* [STATED PROBLEM]
Could you write out every record below exactly, leaving out any pictures?

* [PROVIDED DATA]

** start **

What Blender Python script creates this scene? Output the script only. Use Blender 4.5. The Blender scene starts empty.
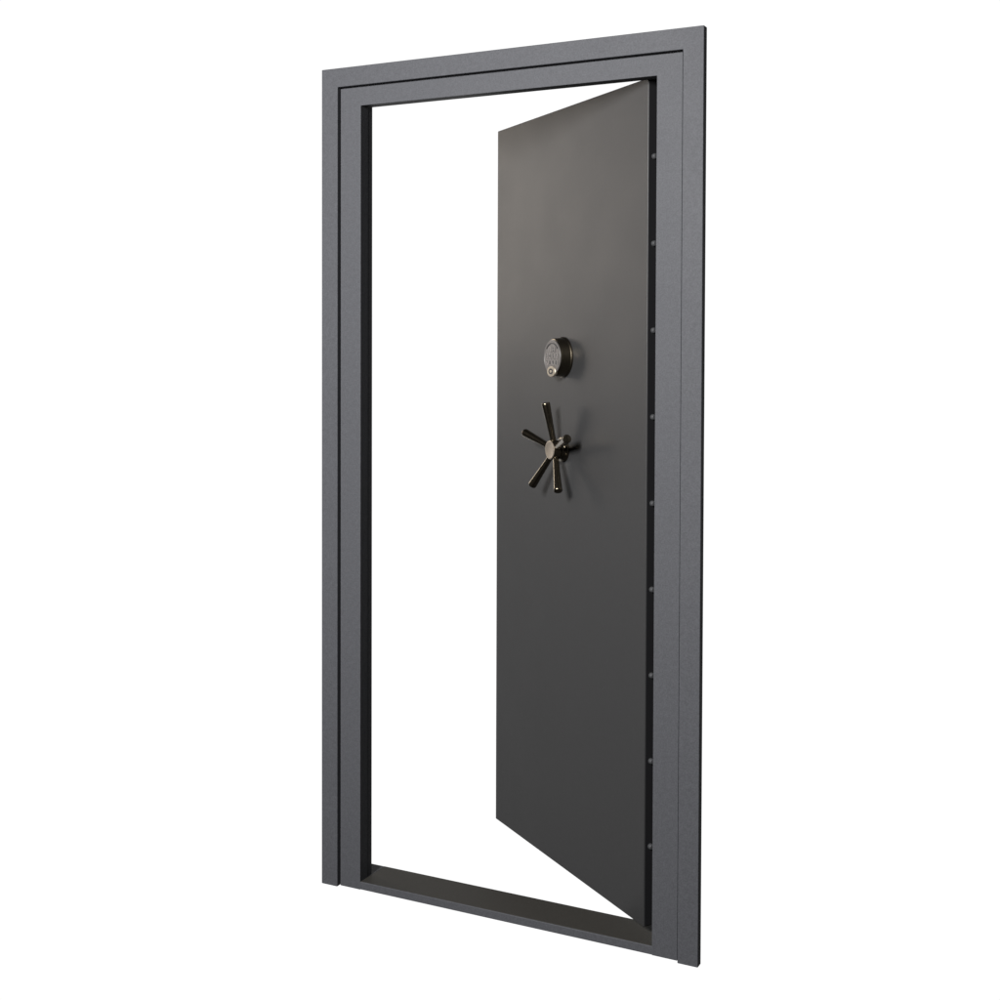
import bpy, bmesh, math
from mathutils import Matrix, Vector
S = bpy.context.scene
C = S.collection

# ---------------------------------------------------------------- sizes (metres)
H, W = 2.15, 1.0489                 # casing, overall
TC, TCT = 0.0500, 0.0494            # casing face width: sides, top
JW, JT = 0.0662, 0.0514             # jamb face width: sides, top
PR = 0.0094                         # casing stands this much proud of the jamb
XL, XR = TC + JW, W - TC - JW       # clear opening
ZO = H - TCT - JT                   # underside of the header
SILL = 0.0217
HX, HY = 0.8958, 0.0410             # front hinge-side edge of the leaf
TH = 0.6295                         # how far the leaf is swung in
LW, ZB, ZT = 0.8069, 0.0432, 2.0561 # leaf width, bottom, top
LT = 0.050                          # leaf thickness

# ---------------------------------------------------------------- materials
def principled(name):
    m = bpy.data.materials.new(name); m.use_nodes = True
    nt = m.node_tree
    return m, nt, nt.nodes['Principled BSDF']

def paint(name, col, rough, grain, bump, spec=0.35, scale=520, tint=None):
    """powder-coat: fine grain in colour and relief, a faint large-scale unevenness in gloss"""
    m, nt, b = principled(name)
    N, L = nt.nodes, nt.links
    tc = N.new('ShaderNodeTexCoord')
    n1 = N.new('ShaderNodeTexNoise'); n1.inputs['Scale'].default_value = scale; n1.inputs['Detail'].default_value = 3
    n2 = N.new('ShaderNodeTexNoise'); n2.inputs['Scale'].default_value = 7; n2.inputs['Detail'].default_value = 5
    n3 = N.new('ShaderNodeTexNoise'); n3.inputs['Scale'].default_value = scale * .3; n3.inputs['Detail'].default_value = 2
    for n in (n1, n2, n3): L.new(tc.outputs['Object'], n.inputs['Vector'])
    r = N.new('ShaderNodeMapRange'); r.inputs['From Min'].default_value = .3; r.inputs['From Max'].default_value = .7
    r.inputs['To Min'].default_value = 1 - grain; r.inputs['To Max'].default_value = 1 + grain
    L.new(n1.outputs['Fac'], r.inputs['Value'])
    r3 = N.new('ShaderNodeMapRange'); r3.inputs['From Min'].default_value = .3; r3.inputs['From Max'].default_value = .7
    r3.inputs['To Min'].default_value = 1 - grain * .35; r3.inputs['To Max'].default_value = 1 + grain * .35
    L.new(n3.outputs['Fac'], r3.inputs['Value'])
    mu = N.new('ShaderNodeMath'); mu.operation = 'MULTIPLY'
    L.new(r.outputs[0], mu.inputs[0]); L.new(r3.outputs[0], mu.inputs[1])
    vm = N.new('ShaderNodeVectorMath'); vm.operation = 'SCALE'; vm.inputs[0].default_value = col
    L.new(mu.outputs[0], vm.inputs['Scale']); L.new(vm.outputs[0], b.inputs['Base Color'])
    rr = N.new('ShaderNodeMapRange'); rr.inputs['From Min'].default_value = .3; rr.inputs['From Max'].default_value = .7
    rr.inputs['To Min'].default_value = rough - .02; rr.inputs['To Max'].default_value = rough + .02
    L.new(n2.outputs['Fac'], rr.inputs['Value']); L.new(rr.outputs[0], b.inputs['Roughness'])
    b.inputs['Specular IOR Level'].default_value = spec
    bp = N.new('ShaderNodeBump'); bp.inputs['Strength'].default_value = bump; bp.inputs['Distance'].default_value = .0006
    L.new(n3.outputs['Fac'], bp.inputs['Height']); L.new(bp.outputs[0], b.inputs['Normal'])
    return m

def metal(name, col, rough, aniso=0, streak=0):
    m, nt, b = principled(name)
    N, L = nt.nodes, nt.links
    b.inputs['Metallic'].default_value = 1
    tc = N.new('ShaderNodeTexCoord')
    n = N.new('ShaderNodeTexNoise'); n.inputs['Scale'].default_value = 260; n.inputs['Detail'].default_value = 4
    L.new(tc.outputs['Object'], n.inputs['Vector'])
    r = N.new('ShaderNodeMapRange'); r.inputs['To Min'].default_value = .75; r.inputs['To Max'].default_value = 1.25
    L.new(n.outputs['Fac'], r.inputs['Value'])
    vm = N.new('ShaderNodeVectorMath'); vm.operation = 'SCALE'; vm.inputs[0].default_value = col
    L.new(r.outputs[0], vm.inputs['Scale']); L.new(vm.outputs[0], b.inputs['Base Color'])
    b.inputs['Roughness'].default_value = rough
    b.inputs['Anisotropic'].default_value = aniso
    return m

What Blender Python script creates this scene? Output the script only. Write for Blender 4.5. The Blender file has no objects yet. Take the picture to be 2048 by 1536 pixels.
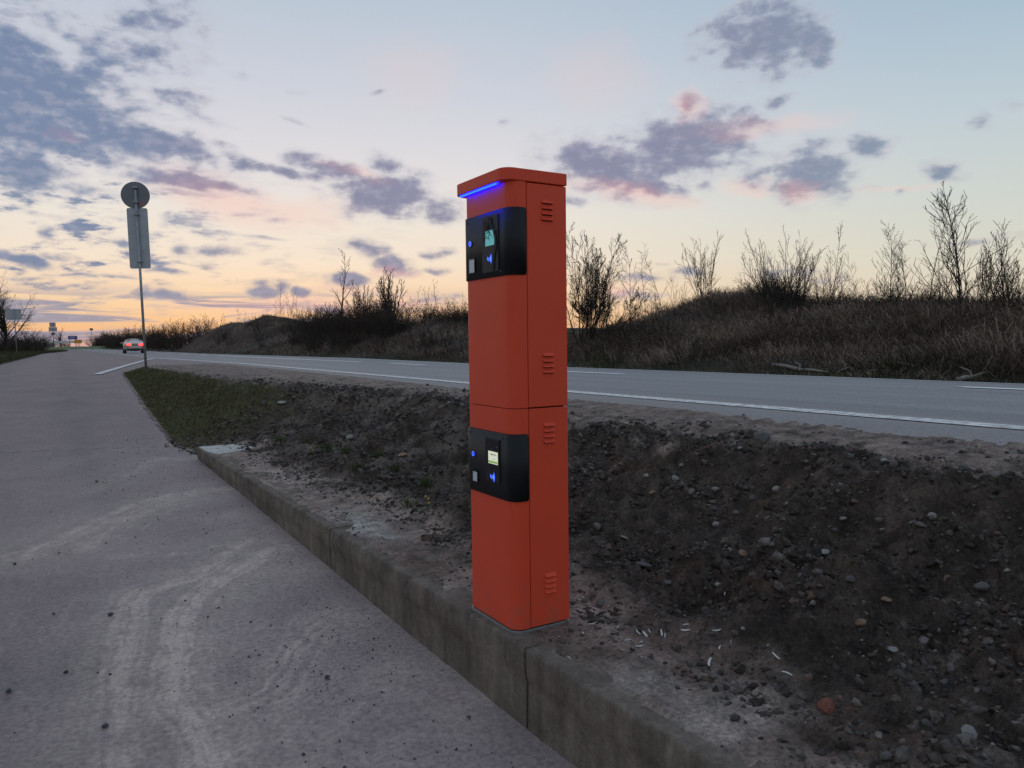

** end **

* [RESULT OF THIS TASK]
What Blender Python script creates this scene? Output the script only. Use Blender 4.5. The Blender scene starts empty.
import bpy, bmesh, math
from mathutils import Matrix, Vector
S = bpy.context.scene
C = S.collection

# ---------------------------------------------------------------- sizes (metres)
H, W = 2.15, 1.0489                 # casing, overall
TC, TCT = 0.0500, 0.0494            # casing face width: sides, top
JW, JT = 0.0662, 0.0514             # jamb face width: sides, top
PR = 0.0094                         # casing stands this much proud of the jamb
XL, XR = TC + JW, W - TC - JW       # clear opening
ZO = H - TCT - JT                   # underside of the header
SILL = 0.0217
HX, HY = 0.8958, 0.0410             # front hinge-side edge of the leaf
TH = 0.6295                         # how far the leaf is swung in
LW, ZB, ZT = 0.8069, 0.0432, 2.0561 # leaf width, bottom, top
LT = 0.050                          # leaf thickness

# ---------------------------------------------------------------- materials
def principled(name):
    m = bpy.data.materials.new(name); m.use_nodes = True
    nt = m.node_tree
    return m, nt, nt.nodes['Principled BSDF']

def paint(name, col, rough, grain, bump, spec=0.35, scale=520, tint=None):
    """powder-coat: fine grain in colour and relief, a faint large-scale unevenness in gloss"""
    m, nt, b = principled(name)
    N, L = nt.nodes, nt.links
    tc = N.new('ShaderNodeTexCoord')
    n1 = N.new('ShaderNodeTexNoise'); n1.inputs['Scale'].default_value = scale; n1.inputs['Detail'].default_value = 3
    n2 = N.new('ShaderNodeTexNoise'); n2.inputs['Scale'].default_value = 7; n2.inputs['Detail'].default_value = 5
    n3 = N.new('ShaderNodeTexNoise'); n3.inputs['Scale'].default_value = scale * .3; n3.inputs['Detail'].default_value = 2
    for n in (n1, n2, n3): L.new(tc.outputs['Object'], n.inputs['Vector'])
    r = N.new('ShaderNodeMapRange'); r.inputs['From Min'].default_value = .3; r.inputs['From Max'].default_value = .7
    r.inputs['To Min'].default_value = 1 - grain; r.inputs['To Max'].default_value = 1 + grain
    L.new(n1.outputs['Fac'], r.inputs['Value'])
    r3 = N.new('ShaderNodeMapRange'); r3.inputs['From Min'].default_value = .3; r3.inputs['From Max'].default_value = .7
    r3.inputs['To Min'].default_value = 1 - grain * .35; r3.inputs['To Max'].default_value = 1 + grain * .35
    L.new(n3.outputs['Fac'], r3.inputs['Value'])
    mu = N.new('ShaderNodeMath'); mu.operation = 'MULTIPLY'
    L.new(r.outputs[0], mu.inputs[0]); L.new(r3.outputs[0], mu.inputs[1])
    vm = N.new('ShaderNodeVectorMath'); vm.operation = 'SCALE'; vm.inputs[0].default_value = col
    L.new(mu.outputs[0], vm.inputs['Scale']); L.new(vm.outputs[0], b.inputs['Base Color'])
    rr = N.new('ShaderNodeMapRange'); rr.inputs['From Min'].default_value = .3; rr.inputs['From Max'].default_value = .7
    rr.inputs['To Min'].default_value = rough - .02; rr.inputs['To Max'].default_value = rough + .02
    L.new(n2.outputs['Fac'], rr.inputs['Value']); L.new(rr.outputs[0], b.inputs['Roughness'])
    b.inputs['Specular IOR Level'].default_value = spec
    bp = N.new('ShaderNodeBump'); bp.inputs['Strength'].default_value = bump; bp.inputs['Distance'].default_value = .0006
    L.new(n3.outputs['Fac'], bp.inputs['Height']); L.new(bp.outputs[0], b.inputs['Normal'])
    return m

def metal(name, col, rough, aniso=0, streak=0):
    m, nt, b = principled(name)
    N, L = nt.nodes, nt.links
    b.inputs['Metallic'].default_value = 1
    tc = N.new('ShaderNodeTexCoord')
    n = N.new('ShaderNodeTexNoise'); n.inputs['Scale'].default_value = 260; n.inputs['Detail'].default_value = 4
    L.new(tc.outputs['Object'], n.inputs['Vector'])
    r = N.new('ShaderNodeMapRange'); r.inputs['To Min'].default_value = .75; r.inputs['To Max'].default_value = 1.25
    L.new(n.outputs['Fac'], r.inputs['Value'])
    vm = N.new('ShaderNodeVectorMath'); vm.operation = 'SCALE'; vm.inputs[0].default_value = col
    L.new(r.outputs[0], vm.inputs['Scale']); L.new(vm.outputs[0], b.inputs['Base Color'])
    b.inputs['Roughness'].default_value = rough
    b.inputs['Anisotropic'].default_value = aniso
    return m

What Blender Python script creates this scene? Output the script only. Write for Blender 4.5. The Blender file has no objects yet. Take the picture to be 2048 by 1536 pixels.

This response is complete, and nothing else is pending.